Because it really is incredibly hard not to be sucked in by Steven Spielberg presenting an action adventure film featuring action scenes in motorcycles, at sea, on air, on really awesome locations and featuring some badass villains. And as someone that grew up with Tintin as a kid, it was just brilliant to see his stories on the big screen as acted and voiced by Jamie Bell, even though something about the animation on the character made him seem younger than he probably should have. The animation, however, is done perfectly well on Snowy, the incredibly awesome and loyal dog that always accompanies Tintin on all his adventures, he pretty much walks away with the whole film. Also around, of course, are Captain Haddock as played by Andy Serkis, and Thomson and Thompson, the two nearly-identical detectives that usually are on the same cases as Tintin, and who are here played, thanks to a genius casting choice, by Simon Pegg and Nick Frost.

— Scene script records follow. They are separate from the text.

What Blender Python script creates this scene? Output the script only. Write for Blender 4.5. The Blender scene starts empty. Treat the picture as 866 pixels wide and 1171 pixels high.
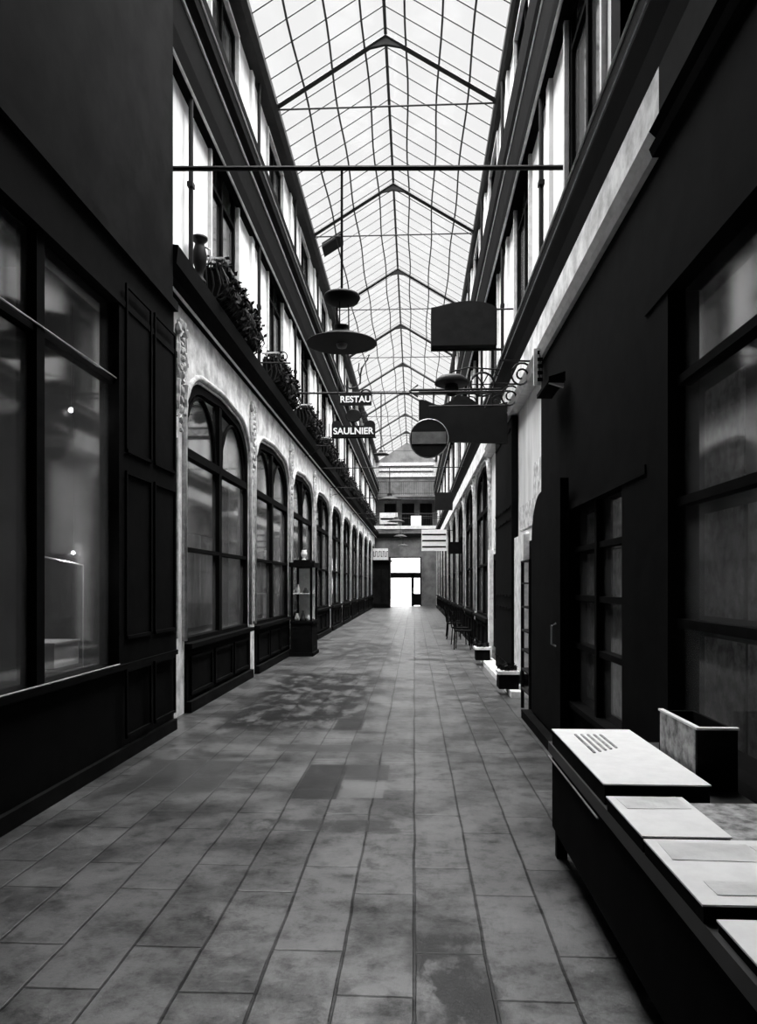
import bpy, bmesh, math, random
from mathutils import Vector, Matrix
random.seed(7)
S = bpy.context.scene
C = S.collection
PI = math.pi

# ------------------------------------------------------------ materials
def mat(name, col, rough=0.7, metal=0.0, noise=0.0, nscale=6.0, bump=0.0, spec=0.4, streak=False):
    m = bpy.data.materials.new(name); m.use_nodes = True
    nt = m.node_tree; N = nt.nodes; L = nt.links
    b = N['Principled BSDF']
    b.inputs['Base Color'].default_value = (col, col, col, 1)
    b.inputs['Roughness'].default_value = rough
    b.inputs['Metallic'].default_value = metal
    b.inputs['Specular IOR Level'].default_value = spec
    if noise > 0 or bump > 0:
        tc = N.new('ShaderNodeTexCoord'); mp = N.new('ShaderNodeMapping')
        mp.inputs['Scale'].default_value = (1, 1, 0.25) if streak else (1, 1, 1)
        nz = N.new('ShaderNodeTexNoise'); nz.inputs['Scale'].default_value = nscale
        nz.inputs['Detail'].default_value = 6; nz.inputs['Roughness'].default_value = 0.65
        L.new(tc.outputs['Object'], mp.inputs['Vector']); L.new(mp.outputs['Vector'], nz.inputs['Vector'])
        r = N.new('ShaderNodeValToRGB')
        a = max(0, col * (1 - noise)); c = min(1, col * (1 + noise * 0.6))
        r.color_ramp.elements[0].position = 0.35; r.color_ramp.elements[0].color = (a, a, a, 1)
        r.color_ramp.elements[1].position = 0.62; r.color_ramp.elements[1].color = (c, c, c, 1)
        L.new(nz.outputs['Fac'], r.inputs['Fac']); L.new(r.outputs['Color'], b.inputs['Base Color'])
        if bump > 0:
            bp = N.new('ShaderNodeBump'); bp.inputs['Strength'].default_value = bump
            bp.inputs['Distance'].default_value = 0.02
            L.new(nz.outputs['Fac'], bp.inputs['Height']); L.new(bp.outputs['Normal'], b.inputs['Normal'])
    return m

def glass(name, tint, refl, flat=False):
    m = bpy.data.materials.new(name); m.use_nodes = True
    nt = m.node_tree; N = nt.nodes; L = nt.links
    for n in list(N):
        if n.type == 'BSDF_PRINCIPLED': N.remove(n)
    out = [n for n in N if n.type == 'OUTPUT_MATERIAL'][0]
    t = N.new('ShaderNodeBsdfTransparent'); t.inputs[0].default_value = (tint, tint, tint, 1)
    g = N.new('ShaderNodeBsdfGlossy'); g.inputs['Roughness'].default_value = 0.06
    lw = N.new('ShaderNodeLayerWeight'); lw.inputs['Blend'].default_value = refl
    nz = N.new('ShaderNodeTexNoise'); nz.inputs['Scale'].default_value = 1.3
    bp = N.new('ShaderNodeBump'); bp.inputs['Strength'].default_value = 0.12; bp.inputs['Distance'].default_value = 0.05
    L.new(nz.outputs['Fac'], bp.inputs['Height']); L.new(bp.outputs['Normal'], g.inputs['Normal'])
    mx = N.new('ShaderNodeMixShader')
    if flat: mx.inputs['Fac'].default_value = refl
    else:
        lw.inputs['Blend'].default_value = 0.5
        pw = N.new('ShaderNodeMath'); pw.operation = 'POWER'; pw.inputs[1].default_value = 4; L.new(lw.outputs['Facing'], pw.inputs[0])
        ma = N.new('ShaderNodeMath'); ma.operation = 'MULTIPLY_ADD'; ma.inputs[1].default_value = 0.8; ma.inputs[2].default_value = 0.04
        L.new(pw.outputs[0], ma.inputs[0]); L.new(ma.outputs[0], mx.inputs['Fac'])
    L.new(t.outputs[0], mx.inputs[1]); L.new(g.outputs[0], mx.inputs[2])
    if flat: L.new(mx.outputs[0], out.inputs['Surface'])
    else:
        df = N.new('ShaderNodeBsdfDiffuse'); df.inputs[0].default_value = (0.5, 0.5, 0.5, 1)
        dn = N.new('ShaderNodeTexNoise'); dn.inputs['Scale'].default_value = 1.1; dn.inputs['Detail'].default_value = 5
        dr = N.new('ShaderNodeMapRange'); dr.inputs['From Min'].default_value = 0.35; dr.inputs['From Max'].default_value = 0.7
        dr.inputs['To Min'].default_value = 0.01; dr.inputs['To Max'].default_value = 0.10
        L.new(dn.outputs['Fac'], dr.inputs['Value'])
        m2 = N.new('ShaderNodeMixShader'); L.new(dr.outputs[0], m2.inputs['Fac']); L.new(mx.outputs[0], m2.inputs[1]); L.new(df.outputs[0], m2.inputs[2])
        L.new(m2.outputs[0], out.inputs['Surface'])
    return m

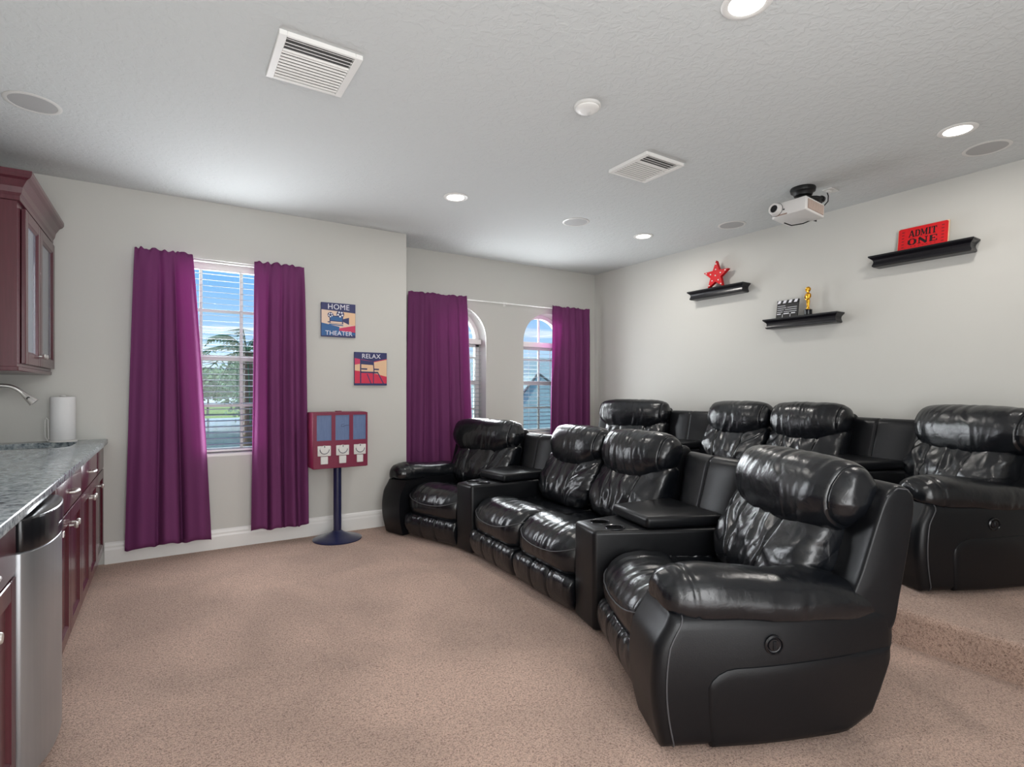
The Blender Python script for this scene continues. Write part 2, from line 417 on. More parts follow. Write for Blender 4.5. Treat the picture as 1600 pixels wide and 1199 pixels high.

The approach Mr. Spielberg took with the mo-cap technology in re-creating these classic characters is truly ambitious and it really paid off. I was admittedly kind of scared at first, after all these were characters that were so awesome because of how simple the drawings of Hergé seemed on the page, they were truly 2D creations. And yet, the animations are so awesomely done that, while the characters obviously look far more human than they did in the comics, they maintain every little bit of the feel the characters had when I read them, and that’s what they were ultimately all about. Further enhancing the experience is the fact that 3D on the hands of someone like Steven Spielberg is used not as a cheap gimmick, but as a true way to enhance our overall experience of the world we’re thrown into.
As we follow Tintin and Captain Haddock on the search for a sunken ship once commanded by Haddock’s ancestor, and their encounters with the film’s antagonist, Ivan Ivanovitch Sakharine, played by Daniel Craig (who had worked with Mr. Spielberg before on Munich), we’re taken on a rollercoaster ride full of explosions and chases and seriously fun characters played and voiced by a truly incredible cast. It’s impossible not to love The Adventures of Tintin, even if you’re not familiar with the character, even if you think you don’t like motion-capture, this film is tremendous, a seriously smart family-friendly film that will honestly be enjoyed by every member of the family. After a three year absence (or six if you, like me, would rather believe the fourth Indy film didn’t happen) Steven Spielberg is back, reinvigorated by a new technology he employs to create some mind-bending sequences reminiscent of his best work in the action adventure genre.